In the 2017 London election the spike in youth turnout changed political analysis, with age replacing class for the first time as the best predictor of voting intention. In the 2019 London election, of 18-25 year olds 56% voted Labour and 21% Conservative. Although this cannot ever be wholly contributed to the backing of Corbyn by UK artists, the effect cannot be underestimated. In a letter to the Guardian, put together by the Grime4Corbyn movement, many artists urge voters to back Labour to “end austerity, rebuild our communities and take back the means to change our lives for the better”.Securing the backing of Stormzy, one of the UK's biggest recording artists, is a major coup for the Labour party and after lending his support in 2017, Stormzy was credited in part for the “youthquake” that boosted Corbyn's party in that year's election.
There are also a wide variety of online tools that are meant to promote political participation and combat the spread of misinformation.

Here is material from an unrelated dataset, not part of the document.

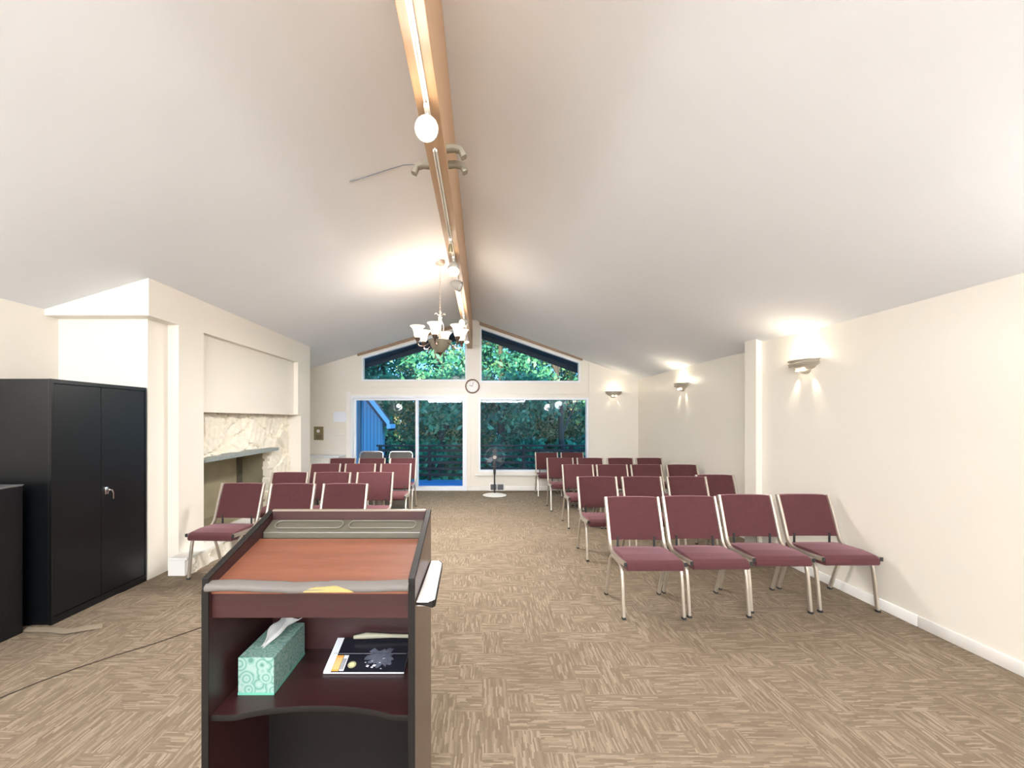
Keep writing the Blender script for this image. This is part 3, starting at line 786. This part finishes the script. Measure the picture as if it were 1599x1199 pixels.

A comparison of civic technology platforms can be useful in differentiating the different services offered by each platform.
The idea of the public sphere has generally come to be understood as the open social spaces and public spaces in which private citizens interact and share information and ideas relevant to the society. These can include, for example, town halls, public squares, markets, coffee shops, or what ancient Greeks called agoras. Scholars have argued that these spaces are vitally important for creating and maintaining an active and informed public in a democratic society.
In Jürgen Haberma'sbook The Structural Transformation of the Public Sphere – An Inquiry into a Category of Bourgeois Society, he defines the public sphere as "a realm of social life in which public opinion can be formed." In principle, the public sphere should be open to all citizens, and free from influence from governments or private businesses. Habermas goes on to argue that:
"A portion of the public sphere is constituted in every conversation in which private persons come together to form a public. They are then acting neither as business or professional people conducting their private affairs, nor as legal consociates subject to the legal regulations of a state bureaucracy and obligated to obedience. Citizens act as a public when they deal with matters of general interest without being subject to coercion; thus with the guarantee that they may assemble and unite freely, and express and publicize their opinions freely."